# Task to carry out:
Retype the material below. Keep every word exactly as it is.

# Data provided:
* * *
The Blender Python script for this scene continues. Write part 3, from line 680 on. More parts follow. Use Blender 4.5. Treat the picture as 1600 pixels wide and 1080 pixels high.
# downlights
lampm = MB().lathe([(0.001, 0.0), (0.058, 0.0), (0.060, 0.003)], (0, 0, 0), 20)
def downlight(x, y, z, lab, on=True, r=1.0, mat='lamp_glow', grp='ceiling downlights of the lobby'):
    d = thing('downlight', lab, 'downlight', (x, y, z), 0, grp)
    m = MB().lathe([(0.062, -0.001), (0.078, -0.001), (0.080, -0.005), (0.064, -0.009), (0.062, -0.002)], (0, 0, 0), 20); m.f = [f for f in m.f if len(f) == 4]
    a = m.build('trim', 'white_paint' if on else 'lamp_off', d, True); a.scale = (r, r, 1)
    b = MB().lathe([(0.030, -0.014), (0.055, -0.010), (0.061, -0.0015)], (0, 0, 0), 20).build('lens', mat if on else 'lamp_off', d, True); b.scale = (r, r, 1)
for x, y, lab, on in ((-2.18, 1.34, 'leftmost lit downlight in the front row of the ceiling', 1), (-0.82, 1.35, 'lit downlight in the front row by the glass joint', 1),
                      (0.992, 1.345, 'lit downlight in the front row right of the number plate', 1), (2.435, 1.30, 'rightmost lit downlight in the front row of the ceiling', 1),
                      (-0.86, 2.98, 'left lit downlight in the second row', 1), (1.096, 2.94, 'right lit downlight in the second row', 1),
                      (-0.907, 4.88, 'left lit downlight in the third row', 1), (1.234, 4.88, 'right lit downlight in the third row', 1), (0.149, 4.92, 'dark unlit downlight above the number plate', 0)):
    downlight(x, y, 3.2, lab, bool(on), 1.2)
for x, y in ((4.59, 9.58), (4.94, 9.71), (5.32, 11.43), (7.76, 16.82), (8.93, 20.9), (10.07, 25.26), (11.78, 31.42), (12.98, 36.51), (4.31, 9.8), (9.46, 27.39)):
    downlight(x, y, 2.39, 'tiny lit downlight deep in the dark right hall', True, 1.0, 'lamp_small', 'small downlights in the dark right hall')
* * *
# Task output:
The Blender Python script for this scene continues. Write part 3, from line 680 on. More parts follow. Use Blender 4.5. Treat the picture as 1600 pixels wide and 1080 pixels high.
# downlights
lampm = MB().lathe([(0.001, 0.0), (0.058, 0.0), (0.060, 0.003)], (0, 0, 0), 20)
def downlight(x, y, z, lab, on=True, r=1.0, mat='lamp_glow', grp='ceiling downlights of the lobby'):
    d = thing('downlight', lab, 'downlight', (x, y, z), 0, grp)
    m = MB().lathe([(0.062, -0.001), (0.078, -0.001), (0.080, -0.005), (0.064, -0.009), (0.062, -0.002)], (0, 0, 0), 20); m.f = [f for f in m.f if len(f) == 4]
    a = m.build('trim', 'white_paint' if on else 'lamp_off', d, True); a.scale = (r, r, 1)
    b = MB().lathe([(0.030, -0.014), (0.055, -0.010), (0.061, -0.0015)], (0, 0, 0), 20).build('lens', mat if on else 'lamp_off', d, True); b.scale = (r, r, 1)
for x, y, lab, on in ((-2.18, 1.34, 'leftmost lit downlight in the front row of the ceiling', 1), (-0.82, 1.35, 'lit downlight in the front row by the glass joint', 1),
                      (0.992, 1.345, 'lit downlight in the front row right of the number plate', 1), (2.435, 1.30, 'rightmost lit downlight in the front row of the ceiling', 1),
                      (-0.86, 2.98, 'left lit downlight in the second row', 1), (1.096, 2.94, 'right lit downlight in the second row', 1),
                      (-0.907, 4.88, 'left lit downlight in the third row', 1), (1.234, 4.88, 'right lit downlight in the third row', 1), (0.149, 4.92, 'dark unlit downlight above the number plate', 0)):
    downlight(x, y, 3.2, lab, bool(on), 1.2)
for x, y in ((4.59, 9.58), (4.94, 9.71), (5.32, 11.43), (7.76, 16.82), (8.93, 20.9), (10.07, 25.26), (11.78, 31.42), (12.98, 36.51), (4.31, 9.8), (9.46, 27.39)):
    downlight(x, y, 2.39, 'tiny lit downlight deep in the dark right hall', True, 1.0, 'lamp_small', 'small downlights in the dark right hall')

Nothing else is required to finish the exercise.